This small statuette is part of a group of bronzes of various subject kept in the storerooms of the Palazzina Borghese and that is not mentioned in the inventories or bibliography for the archaeological collection. During the eighteenth century, the goldsmith Luigi Valadier restored this small bronze and used it and three others like it to decorate a long gilt frame, alternated with three small painted panels.
The patinated bronze is an exemplar of the Hercules in Battle type that was especially popular in the bronze production of the Italic world during the Archaic age. The figure is missing the club typical of the iconographic formula and would have originally held it in his raised right hand. His left arm is draped with the leontè, the skin of the Nemean Lion that the hero killed, rendered here as a stylised rectangular fragment.
The sculpture is probably a miniature votive bronze and was likely produced between the fifth and fourth centuries BCE in the Sabellian area between Lazio and Abruzzo.
Borghese Collection, documented in 1773. Purchased by the Italian State, 1902.
This statuette represents Hercules standing with his weight on his straight right leg while his slightly bent left leg is turned outward at an angle.

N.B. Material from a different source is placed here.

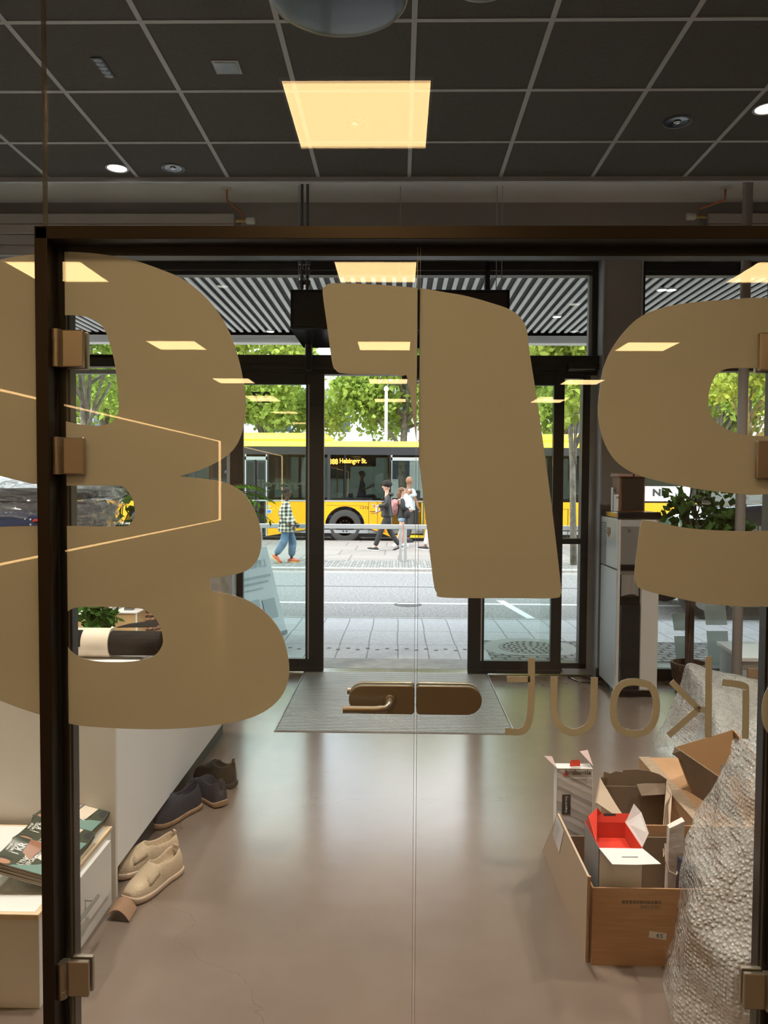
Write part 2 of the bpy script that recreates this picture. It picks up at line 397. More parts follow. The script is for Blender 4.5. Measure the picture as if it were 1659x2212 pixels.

His right arm is raised and held out to the side, with the forearm bent inward towards the body. His right hand is in a fist and would have held a club. His left arm, which is bent forwards, is draped with one end of the leontè, the skin of the Nemean Lion killed by Hercules, which falls with a kind of rectangular flourish on the figure’s forearm. His hand is missing a thumb. The pubis is clearly defined, and the pectorals are marked by horizontal and vertical furrows. The figure’s head, which is raised up, is spherical and his features are vague and worn, with round eyes marked by an incised outline. His hair is styled in a kind of bowl cut, his locks arranged in a continuous series of parallel striated ribs.
The sculpture is an exemplar of the Hercules in Battle type that was popular in the Italic world. Balty has linked the Borghese bronze to popular Sabellian bronze production and considers it comparable to a similar one in Fécamp (1961, pp. 22, no. 5, fig. 8; for the comparison: p. 20, no. 2). In a study of Italic bronze production during the Archaic age, Colonna identified various groups based on stylistic analysis of the objects. Given the solid sculptural articulation of the figure and the shape of the round, protruding eyes, the author included the Borghese sculpture in the group of ‘Umbro-Sabellian votive bronzes’, in particular Master C of the ‘Sulmona’ group centred in the Abruzzo area with exportations in Umbria (1970, p. 166, no. 521, pl. CXXVIII). The iconography of Hercules in Battle, widely attested with rare variants, would seem to have developed in about the fifth century BCE, probably influenced by models from Magna Graecia. Woodford and Cassola have imagined that small bronzes depicting Hercules as a fighter are copies of the Herakles Alexikakos, a bronze statue known only through literary sources and attributed to the Argive sculptor Ageladas, who was active between the sixth and fifth centuries BCE (1976, pp. 291–294; 1978, p. 42).
This statuette, currently kept in the storerooms of the Palazzina Borghese, is part of a group of miniature bronzes of various subject that are not mentioned in the inventories or bibliography relative to the archaeological collection. In an exhaustive study published in 2019, Minozzi noted a receipt, dated 1773 and discovered by Gonzàlez-Palacios, for payment for for work done by the goldsmith Luigi Valadier on various small bronzes described as ‘alcune figurine accomodate’ (‘a few repaired figurines’), among which she identified the present group (1993, pp. 37, 50). Study of the receipt, which describes filling in missing parts and attaching the figurines to gilt wooden panels of various shape, led the author to attribute the frames to Valadier (2019, pp. 192–195). The Hercules in Battle was attached, along with three other small bronzes (inv. CCLXXXIV, CCLXXXV, CCLXXXVI), as separators for small paintings along a long frame. EDXRF analysis of the statuette for the exhibition Valadier. Splendore nella Roma del Settecento, held at the Galleria Borghese in 2019, confirmed its authenticity and identified the material as ternary bronze covered with a painted patina. On the basis of stylistic analysis, a likely date for the work would seem to be between the fifth and fourth centuries BCE.